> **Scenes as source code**
BEGIN

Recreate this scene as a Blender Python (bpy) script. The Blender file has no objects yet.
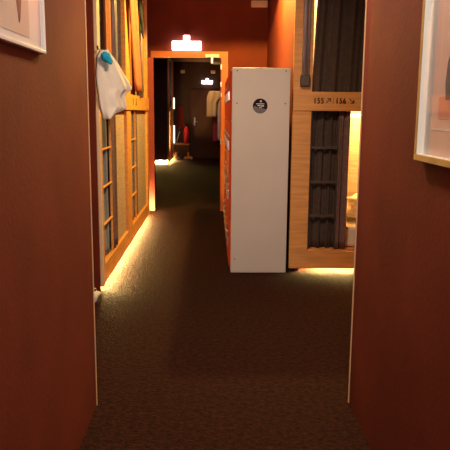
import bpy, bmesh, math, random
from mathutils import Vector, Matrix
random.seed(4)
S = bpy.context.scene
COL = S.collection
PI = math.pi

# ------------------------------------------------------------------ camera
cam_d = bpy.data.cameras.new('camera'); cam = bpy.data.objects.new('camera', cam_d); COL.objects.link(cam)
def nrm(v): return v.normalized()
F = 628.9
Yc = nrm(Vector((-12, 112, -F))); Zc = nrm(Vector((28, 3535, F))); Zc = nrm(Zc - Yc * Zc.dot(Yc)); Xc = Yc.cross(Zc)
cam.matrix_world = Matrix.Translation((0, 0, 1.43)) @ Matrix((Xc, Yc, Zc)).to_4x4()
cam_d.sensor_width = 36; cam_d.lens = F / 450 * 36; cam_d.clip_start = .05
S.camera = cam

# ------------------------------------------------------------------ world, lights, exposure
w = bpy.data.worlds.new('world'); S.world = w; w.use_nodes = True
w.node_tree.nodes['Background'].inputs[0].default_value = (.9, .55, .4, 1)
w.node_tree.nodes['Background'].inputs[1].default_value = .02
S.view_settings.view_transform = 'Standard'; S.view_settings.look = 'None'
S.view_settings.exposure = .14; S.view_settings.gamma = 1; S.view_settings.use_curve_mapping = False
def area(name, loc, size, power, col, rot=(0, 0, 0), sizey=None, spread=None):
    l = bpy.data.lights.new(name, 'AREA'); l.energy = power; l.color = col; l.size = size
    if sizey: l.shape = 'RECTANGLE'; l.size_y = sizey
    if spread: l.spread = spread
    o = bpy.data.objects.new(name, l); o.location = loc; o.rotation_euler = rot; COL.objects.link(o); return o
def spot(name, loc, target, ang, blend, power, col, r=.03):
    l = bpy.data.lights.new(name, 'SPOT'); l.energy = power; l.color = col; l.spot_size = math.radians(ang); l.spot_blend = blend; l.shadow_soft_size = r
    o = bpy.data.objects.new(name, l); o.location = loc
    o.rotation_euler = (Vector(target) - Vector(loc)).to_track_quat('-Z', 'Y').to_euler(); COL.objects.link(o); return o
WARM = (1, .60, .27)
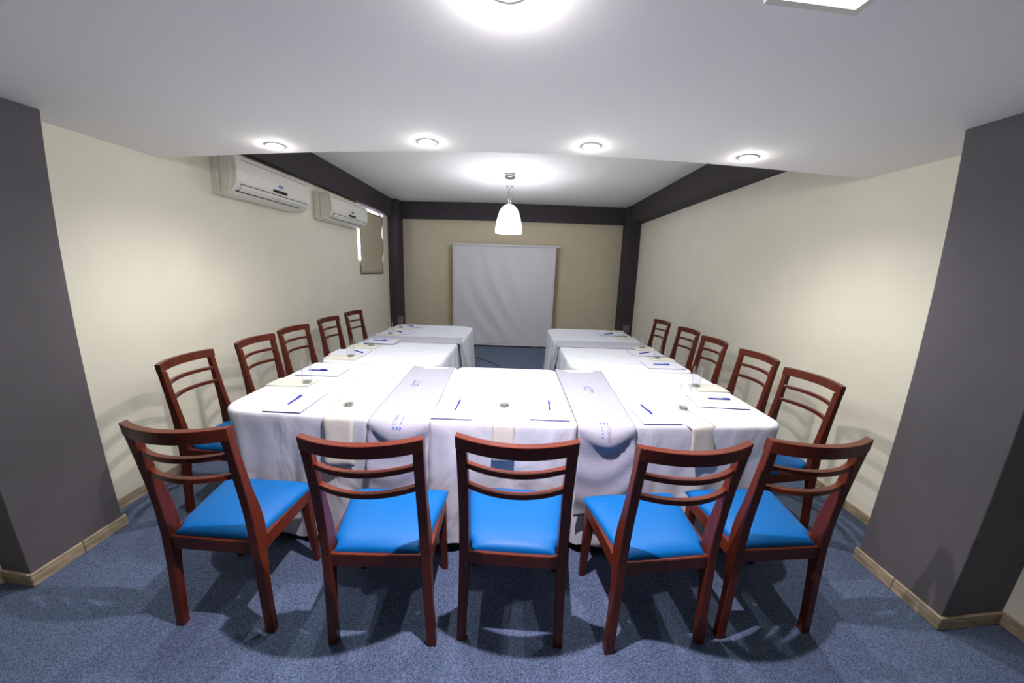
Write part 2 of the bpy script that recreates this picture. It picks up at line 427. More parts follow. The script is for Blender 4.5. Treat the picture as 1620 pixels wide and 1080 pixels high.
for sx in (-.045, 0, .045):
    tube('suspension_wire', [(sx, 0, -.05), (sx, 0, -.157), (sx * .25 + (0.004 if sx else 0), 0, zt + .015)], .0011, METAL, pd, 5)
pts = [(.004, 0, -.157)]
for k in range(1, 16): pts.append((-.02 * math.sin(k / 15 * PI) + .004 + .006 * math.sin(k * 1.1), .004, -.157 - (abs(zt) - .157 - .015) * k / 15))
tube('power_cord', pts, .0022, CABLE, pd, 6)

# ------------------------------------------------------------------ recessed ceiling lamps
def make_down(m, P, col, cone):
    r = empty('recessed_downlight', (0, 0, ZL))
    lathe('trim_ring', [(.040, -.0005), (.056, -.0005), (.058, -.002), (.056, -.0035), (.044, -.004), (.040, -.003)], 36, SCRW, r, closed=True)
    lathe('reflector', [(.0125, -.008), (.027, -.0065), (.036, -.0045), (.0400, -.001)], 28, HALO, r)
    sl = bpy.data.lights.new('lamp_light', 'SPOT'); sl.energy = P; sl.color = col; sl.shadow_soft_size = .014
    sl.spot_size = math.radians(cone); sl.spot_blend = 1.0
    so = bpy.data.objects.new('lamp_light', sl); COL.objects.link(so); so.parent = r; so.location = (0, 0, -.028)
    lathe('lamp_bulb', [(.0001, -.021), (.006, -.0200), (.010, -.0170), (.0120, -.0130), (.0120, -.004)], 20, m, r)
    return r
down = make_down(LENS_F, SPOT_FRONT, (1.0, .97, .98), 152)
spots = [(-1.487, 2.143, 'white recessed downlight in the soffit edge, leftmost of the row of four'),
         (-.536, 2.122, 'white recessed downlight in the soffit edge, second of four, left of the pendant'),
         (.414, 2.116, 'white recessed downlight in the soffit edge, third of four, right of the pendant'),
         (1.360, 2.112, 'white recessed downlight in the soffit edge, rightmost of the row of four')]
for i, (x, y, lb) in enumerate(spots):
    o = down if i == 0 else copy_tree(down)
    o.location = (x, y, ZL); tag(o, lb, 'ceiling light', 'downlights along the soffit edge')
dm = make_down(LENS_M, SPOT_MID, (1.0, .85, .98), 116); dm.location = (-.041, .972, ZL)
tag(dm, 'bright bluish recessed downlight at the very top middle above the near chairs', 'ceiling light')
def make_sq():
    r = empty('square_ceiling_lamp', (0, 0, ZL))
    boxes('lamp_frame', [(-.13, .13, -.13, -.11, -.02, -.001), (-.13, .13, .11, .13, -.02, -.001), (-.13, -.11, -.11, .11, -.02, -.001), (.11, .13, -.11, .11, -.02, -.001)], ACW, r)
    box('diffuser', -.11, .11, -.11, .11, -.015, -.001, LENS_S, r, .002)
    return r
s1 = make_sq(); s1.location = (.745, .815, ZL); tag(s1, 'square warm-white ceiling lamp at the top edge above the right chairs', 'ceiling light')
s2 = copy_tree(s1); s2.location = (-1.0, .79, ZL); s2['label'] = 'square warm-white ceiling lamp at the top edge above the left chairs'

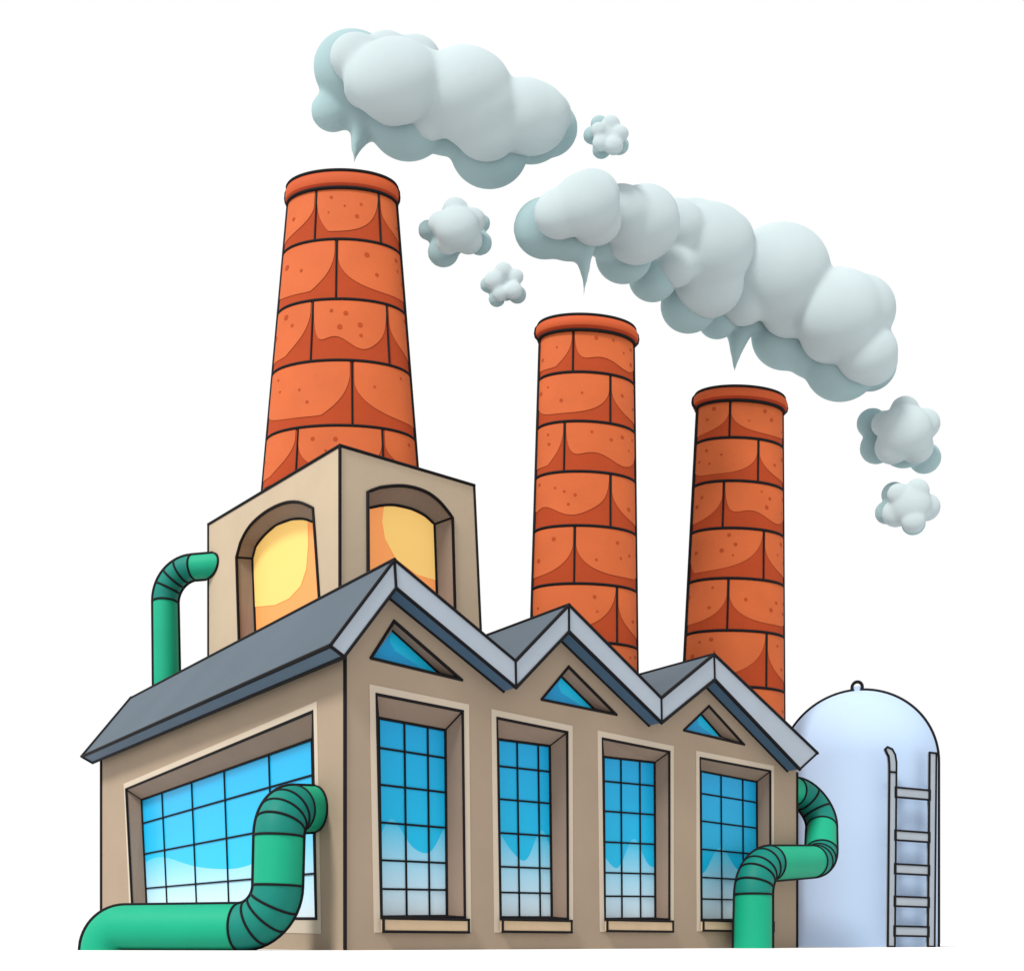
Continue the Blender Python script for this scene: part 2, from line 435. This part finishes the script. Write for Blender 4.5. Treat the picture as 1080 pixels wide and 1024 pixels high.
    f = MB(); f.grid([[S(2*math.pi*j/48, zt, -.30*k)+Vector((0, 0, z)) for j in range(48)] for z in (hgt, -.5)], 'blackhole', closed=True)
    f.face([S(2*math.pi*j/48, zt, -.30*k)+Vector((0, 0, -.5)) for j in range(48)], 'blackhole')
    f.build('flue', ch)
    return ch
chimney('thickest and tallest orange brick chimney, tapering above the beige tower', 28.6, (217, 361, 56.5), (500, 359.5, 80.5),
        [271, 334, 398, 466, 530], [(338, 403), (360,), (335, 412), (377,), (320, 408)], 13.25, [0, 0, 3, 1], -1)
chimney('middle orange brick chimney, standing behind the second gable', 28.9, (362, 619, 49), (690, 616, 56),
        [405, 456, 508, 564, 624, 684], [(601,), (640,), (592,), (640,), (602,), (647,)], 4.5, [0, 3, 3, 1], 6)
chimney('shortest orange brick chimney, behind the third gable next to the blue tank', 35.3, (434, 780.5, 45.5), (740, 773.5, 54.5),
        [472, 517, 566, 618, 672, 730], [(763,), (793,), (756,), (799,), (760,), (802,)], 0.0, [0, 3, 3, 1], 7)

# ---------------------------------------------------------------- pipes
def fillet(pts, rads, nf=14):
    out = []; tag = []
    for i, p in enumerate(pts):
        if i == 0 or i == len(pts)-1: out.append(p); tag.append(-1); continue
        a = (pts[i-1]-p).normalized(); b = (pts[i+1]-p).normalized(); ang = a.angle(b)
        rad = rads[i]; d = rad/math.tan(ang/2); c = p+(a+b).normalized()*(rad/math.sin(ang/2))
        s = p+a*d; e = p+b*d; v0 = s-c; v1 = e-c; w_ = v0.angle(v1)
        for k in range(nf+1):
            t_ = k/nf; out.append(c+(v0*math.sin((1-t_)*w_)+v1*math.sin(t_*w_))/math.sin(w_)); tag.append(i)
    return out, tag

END

Extract and output the part that opens with the line containing "Write part 2" and closes with the line containing "tube('power_cord', pts, .0022, CABLE, pd, 6)", unchanged, ends included.

> **Task output**
Write part 2 of the bpy script that recreates this picture. It picks up at line 427. More parts follow. The script is for Blender 4.5. Treat the picture as 1620 pixels wide and 1080 pixels high.
for sx in (-.045, 0, .045):
    tube('suspension_wire', [(sx, 0, -.05), (sx, 0, -.157), (sx * .25 + (0.004 if sx else 0), 0, zt + .015)], .0011, METAL, pd, 5)
pts = [(.004, 0, -.157)]
for k in range(1, 16): pts.append((-.02 * math.sin(k / 15 * PI) + .004 + .006 * math.sin(k * 1.1), .004, -.157 - (abs(zt) - .157 - .015) * k / 15))
tube('power_cord', pts, .0022, CABLE, pd, 6)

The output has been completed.